4.3s/0,018s = 238,… rollovers. Wouldn’t it be absolutely possible to just let the Watchdog rollover every 18 ms, increase a counter variable and check if it is bigger than (or equal to) 238, so counting the number of wakeups instead of the time and then just spending the last milliseconds using a delay loop?
Considering the processor wastes power on wake-up as well, otherwise you could certainly get a better sleep/delay-loop-ration by using another prescaler? For example, using a prescaler of 64, rollover time would be 0,018s*64 = 1,152s. Let the processor wake up 2 times doing nothing, falling to sleep again. On the third rollover, 3*1,152s = 3.456s will have passed, so there’s only 4.3s-3.456s = 0.844s to be spend in a delay loop. More than a second of delay-loops saved at the cost of 2 more wake-ups. Saving power? Probably, I would guess so.
(btw, I’m totally not into watchdogs yet, just as a disclaimer. watchdog-noob if you want so.)
I think the point of this was more to show how much power is saved, than to implement it the best way possible. At your point, why not just sleep the watchdog twice at 2.3 seconds, leading to 4.6 seconds of sleep time. Since it’s only turning an LED on for .5 seconds at the end of the loop, an extra .3 seconds of delay is not terrible.
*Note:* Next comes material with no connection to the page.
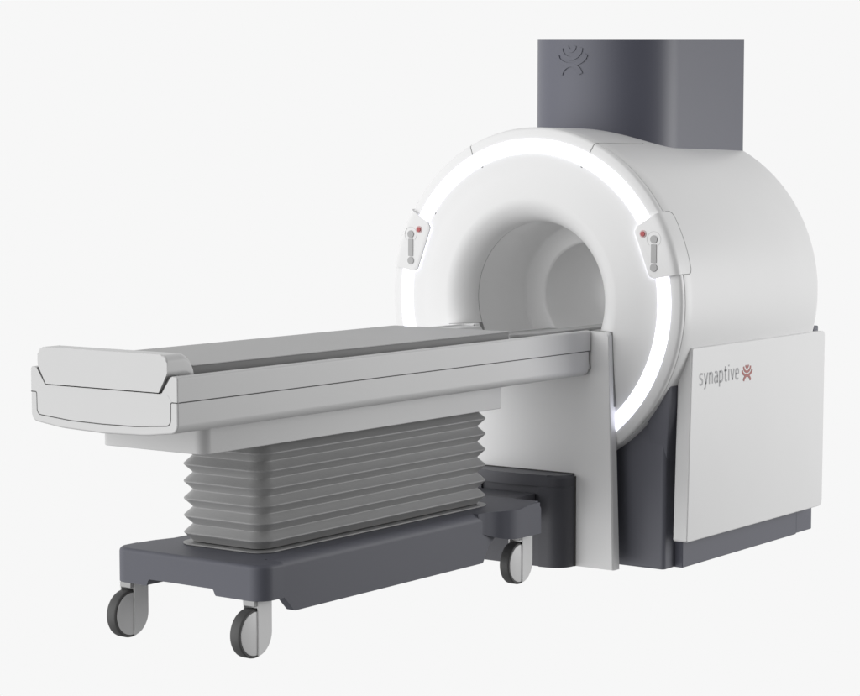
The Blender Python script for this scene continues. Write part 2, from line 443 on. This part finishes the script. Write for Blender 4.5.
# mattress
bm = bmesh.new()
prism(bm, rpoly([(-2.524, -.293, .006), (-.600, -.293, .012), (-.600, .293, .012), (-2.524, .293, .006)], 5), 'Z', 1.0, 1.0490)
mt = link('mattress', bm, 'padshade', tab, bevel=.001)  # body in the shaded vinyl, so the sides read darker than the top
bm = bmesh.new()
prism(bm, rpoly([(-2.524, -.2932, .006), (-.5998, -.2932, .012), (-.5998, .2932, .012), (-2.524, .2932, .006)], 5), 'Z', 1.0493, 1.0530)
link('mattress_top', bm, 'pad', mt, bevel=.0015)
bm = bmesh.new()
prism(bm, rrect(-2.515, -.606, -.286, .286, .01, 4), 'Z', .967, .9995); link('mattress_base', bm, 'seam', tab, smooth=False)
# lifting slab
bm = bmesh.new()
prism(bm, rpoly([(-2.418, -.246, .042), (-.590, -.246, .010), (-.590, .246, .010), (-2.418, .246, .042)], 8), 'Z', .732, .832)
link('lifting_slab', bm, 'table', tab, bevel=.003)
# bellows
bm = bmesh.new()
ridge = [.692, .629, .565, .501, .437, .374]
lv = []
D = .028
for i, z in enumerate(ridge):
    lv += [(z+.0315, D), (z+.0290, D-.0012), (z+.0055, .0038), (z+.0030, .0014), (z+.0010, .0003), (z-.0010, .0003), (z-.0030, .0014), (z-.0055, .0038), (z-.0290, D-.0012)]
lv.append((.342, D))
loops = []
for z, d in lv:
    pl = rrect(-2.064+d, -.604-d, -.209+d, .209-d, .070-d*.6, 10)
    loops.append([bm.verts.new((p[0], p[1], z)) for p in pl])
bm.faces.new(loops[0]); bm.faces.new(loops[-1][::-1])
for A, B in zip(loops, loops[1:]):
    n = len(A)
    for i in range(n): bm.faces.new((A[i], A[(i+1) % n], B[(i+1) % n], B[i]))
link('bellows', bm, 'bellow', tab, ang=62)
bm = bmesh.new(); prism(bm, rrect(-2.067, -.601, -.212, .212, .072, 10), 'Z', .3305, .3375); link('bellows_flange', bm, 'bellow', tab, bevel=.003)
# chassis
bm = bmesh.new()
zt = .330
# rear and side transitions are part of the plan outline
pl = rpoly([(-2.128, -.2695), (-.50, -.2695), (-.50, .305), (-.74, .305), (-.80, .305), (-1.9, .305, .15), (-2.13, .352, .10), (-2.13, .30)], 6)
prism(bm, rpoly([(-2.128, -.2695), (-.50, -.2695), (-.50, .305), (-2.128, .305)], 2), 'Z', .232, zt)
ch = link('chassis', bm, 'chassis', tab, smooth=False)
bm = bmesh.new()
sk = rpoly([(-2.118, .206), (-2.073, .200, .01), (-2.002, .130, .014), (-.808, .127, .012), (-.765, .195, .05), (-.70, .236, .03), (-.60, .240), (-.60, zt), (-2.118, zt)], 5)
prism(bm, sk, 'Y', -.305, -.2695)
bevel_edges(bm, lambda a, b: near(a.y, -.305) and near(b.y, -.305) and a.z > .32 and b.z > .32, .034, 8)
link('side_skirt', bm, 'chassis', ch, ang=40, wn=True)
# front crossbar
bm = bmesh.new()
cb = rpoly([(-.360, .203), (-.142, .203, .008), (-.130, .227, .010), (.180, .227, .010), (.190, .203, .008), (.360, .203), (.360, .3302), (-.360, .3302)], 4)
prism(bm, cb, 'X', -2.245, -2.128)
bevel_edges(bm, lambda a, b: near(a.x, -2.245) and near(b.x, -2.245) and near(abs(a.y), .36) and near(a.y, b.y), .062, 8)
bevel_edges(bm, lambda a, b: a.z > .33 and b.z > .33 and (a.x < -2.13 or b.x < -2.13), .016, 4)
link('crossbar', bm, 'chassis', ch, ang=40, wn=True)
# flare between the front crossbar and the beam on the far side
bm = bmesh.new()
prism(bm, rpoly([(-2.1275, .3055), (-2.1275, .352), (-2.05, .345, .1), (-1.93, .306, .0)], 6), 'Z', .285, .3285); link('crossbar_flare', bm, 'chassis', ch, bevel=.006)
# rear crossbar with flared plan
bm = bmesh.new()
half = spline([(-.90, .235), (-.86, .292), (-.80, .3075), (-.75, .322), (-.71, .343), (-.67, .360), (-.62, .3665), (-.50, .368)], 5)
pl = [(x, -y) for x, y in half]+rpoly([(-.50, -.368), (-.455, -.368, .03), (-.455, .368, .03), (-.50, .368)], 5)[1:-1]+[(x, y) for x, y in half[::-1]]
prism(bm, pl, 'Z', .2105, .3400)
bevel_edges(bm, lambda a, b: a.z > .339 and b.z > .339, .034, 8)
for v in bm.verts:
    if v.co.x < -.66:
        k = min(1, max(0, (-.66-v.co.x)/.24))
        if v.co.z <= .3: v.co.z += .05*k*k*(3-2*k)
for v in bm.verts:
    if v.co.z > .3 and v.co.x < -.54:
        k = min(1, (-.54-v.co.x)/.10); v.co.z -= .0102*k*k*(3-2*k)
link('crossbar', bm, 'chassis', ch, ang=40, wn=True)

# casters
def make_caster(cx, cy, zt_):
    r = .088; w = .046; cz = r
    bm = bmesh.new()
    y0 = cy-w/2
    # outer side leg: straight back edge, round bottom
    q = r-.007
    leg = [(cx+.006, zt_), (cx+q, zt_), (cx+q, cz+.02)]+[(cx+q*math.cos(R(-t)), cz+q*math.sin(R(-t))) for t in range(0, 88, 6)]+[(cx+.006, cz-q)]
    prism(bm, leg, 'Y', y0-.0075, y0-.0022)
    prism(bm, [(cx-.004, zt_), (cx+r*.97, zt_), (cx+r*.97, cz+.02)]+[(cx+r*.97*math.cos(R(-t)), cz+r*.97*math.sin(R(-t))) for t in range(0, 91, 6)], 'Y', y0+w+.004, y0+w+.012)
    mount = bmesh.new()
    prism(mount, [(cx-.010, zt_), (cx+r*.90, zt_), (cx+r*.90, cz+r+.004), (cx-.010, cz+r+.008)], 'Y', y0-.0035, y0+w+.0035)
    ca = link('caster', bm, 'hub', tab, bevel=.0025, seg=2)
    link('caster_mount', mount, 'mount', ca, bevel=.0025, seg=2)
    def wl(prof, name, m, seg=64):
        bm = bmesh.new(); rows = []
        for i in range(seg):
            a = 2*math.pi*i/seg
            rows.append([bm.verts.new((cx+q*math.cos(a), y, cz+q*math.sin(a))) for y, q in prof])
        for i in range(seg):
            A, B = rows[i], rows[(i+1) % seg]
            for j in range(len(prof)-1): bm.faces.new((A[j], A[j+1], B[j+1], B[j]))
        return link(name, bm, m, ca, ang=40)
    wl([(y0+.004, r-.011), (y0+.001, r-.009), (y0+.001, r-.004), (y0+.004, r-.001), (y0+.008, r), (y0+w-.008, r), (y0+w-.004, r-.001), (y0+w, r-.004), (y0+w, r-.010)], 'tyre', 'tyre')
    wl([(y0+.004, r-.0100), (y0-.001, r-.0105), (y0-.0025, r-.014), (y0-.003, .0003)], 'hub', 'hub')
    wl([(y0+w-.004, r-.0135), (y0+w, r-.016), (y0+w, .0003)], 'hub', 'hub')
    return ca
make_caster(-2.235, -.297, .2035)
make_caster(-2.235, .297, .2035)
make_caster(-.540, -.285, .209)
make_caster(-.540, .285, .209)

# ================================================================ CAMERA, LIGHT, WORLD
cam = bpy.data.cameras.new('Camera'); co = bpy.data.objects.new('Camera', cam); C.objects.link(co)
co.location = (-8, -5.2504, 1.71)
co.rotation_euler = (math.pi/2-.08134791, 0, .62687416-math.pi/2)
cam.sensor_width = 36; cam.lens = 2186.9/860*36; cam.clip_end = 200; cam.clip_start = .05
S.camera = co

w = bpy.data.worlds.new('World'); S.world = w; w.use_nodes = True
nt = w.node_tree; bg = nt.nodes['Background']
tc = nt.nodes.new('ShaderNodeTexCoord')
def mapr(src, a, b_, c, d, smooth=True):
    n = nt.nodes.new('ShaderNodeMapRange'); n.interpolation_type = 'SMOOTHSTEP' if smooth else 'LINEAR'
    n.inputs['From Min'].default_value = a; n.inputs['From Max'].default_value = b_
    n.inputs['To Min'].default_value = c; n.inputs['To Max'].default_value = d
    nt.links.new(src, n.inputs['Value']); return n.outputs['Result']
dot = nt.nodes.new('ShaderNodeVectorMath'); dot.operation = 'DOT_PRODUCT'
nt.links.new(tc.outputs['Generated'], dot.inputs[0]); dot.inputs[1].default_value = (math.cos(R(54)), math.sin(R(54)), 0)
sep = nt.nodes.new('ShaderNodeSeparateXYZ'); nt.links.new(tc.outputs['Generated'], sep.inputs[0])
front = mapr(dot.outputs['Value'], -1.0, -.10, .05, .930)     # white sweep ahead, dark studio behind
down = mapr(sep.outputs['Z'], -.65, -.32, .30, 1.0)
up = mapr(sep.outputs['Z'], .35, .95, 1.0, .55)
m0 = nt.nodes.new('ShaderNodeMath'); m0.operation = 'MULTIPLY'
nt.links.new(front, m0.inputs[0]); nt.links.new(up, m0.inputs[1])
# broad soft key light on the left, part of the studio surroundings
d2 = nt.nodes.new('ShaderNodeVectorMath'); d2.operation = 'DOT_PRODUCT'
nt.links.new(tc.outputs['Generated'], d2.inputs[0])
d2.inputs[1].default_value = (math.cos(R(156))*math.cos(R(8)), math.sin(R(156))*math.cos(R(8)), math.sin(R(8)))
key = mapr(d2.outputs['Value'], .55, 1.0, 0, 1.54)
ad = nt.nodes.new('ShaderNodeMath'); ad.operation = 'ADD'
nt.links.new(m0.outputs[0], ad.inputs[0]); nt.links.new(key, ad.inputs[1])
mu = nt.nodes.new('ShaderNodeMath'); mu.operation = 'MULTIPLY'
nt.links.new(ad.outputs[0], mu.inputs[0]); nt.links.new(down, mu.inputs[1])
cb_ = nt.nodes.new('ShaderNodeCombineColor')
for i in range(3): nt.links.new(mu.outputs[0], cb_.inputs[i])
nt.links.new(cb_.outputs[0], bg.inputs['Color']); bg.inputs['Strength'].default_value = 1

def area(name, loc, target, size, power, col=(1, 1, 1), sy=None):
    l = bpy.data.lights.new(name, 'AREA'); l.energy = power; l.color = col
    l.shape = 'RECTANGLE'; l.size = size; l.size_y = sy or size
    o = bpy.data.objects.new(name, l); C.objects.link(o); o.location = loc
    o.rotation_euler = (Vector(target)-Vector(loc)).to_track_quat('-Z', 'Y').to_euler()
    return o
area('softbox', (3.8, -4.7, 1.4), (.7, -.3, .9), 2.8, 138)
area('bore_fill', (.16, 0, AX+.335), (.16, 0, AX), .10, .5, sy=.2)  # unseen fill light, added to brighten the bore interior

S.view_settings.view_transform = 'Standard'; S.view_settings.look = 'None'
S.view_settings.exposure = 0; S.view_settings.gamma = 1
S.render.engine = 'CYCLES'
S.cycles.use_denoising = True
S.cycles.max_bounces = 8; S.cycles.diffuse_bounces = 5
S.render.film_transparent = False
But, again, I think it was just to say ‘look at how much power sleep mode can save!’
The author used the Delay_ms(2000) to measure the current consumption when the PIC is delayed by software so that it could be compared with the Sleep mode current (the first 2.3 sec of total 4.3 sec interval).
In college, one of the labs we did in a circuits class was to build a simple detector that would wake up within X seconds when you put an index card in front of it. The challenge of the lab was actually to be the group that could meet all requirements with the lowest power usage (longest battery life). It was a competition between about 10 groups and we ended up winning by using a low power PIC running off a simple voltage divider/follower off of a 9V. I think I learned more about power consumption in that lab than anything else I did in college.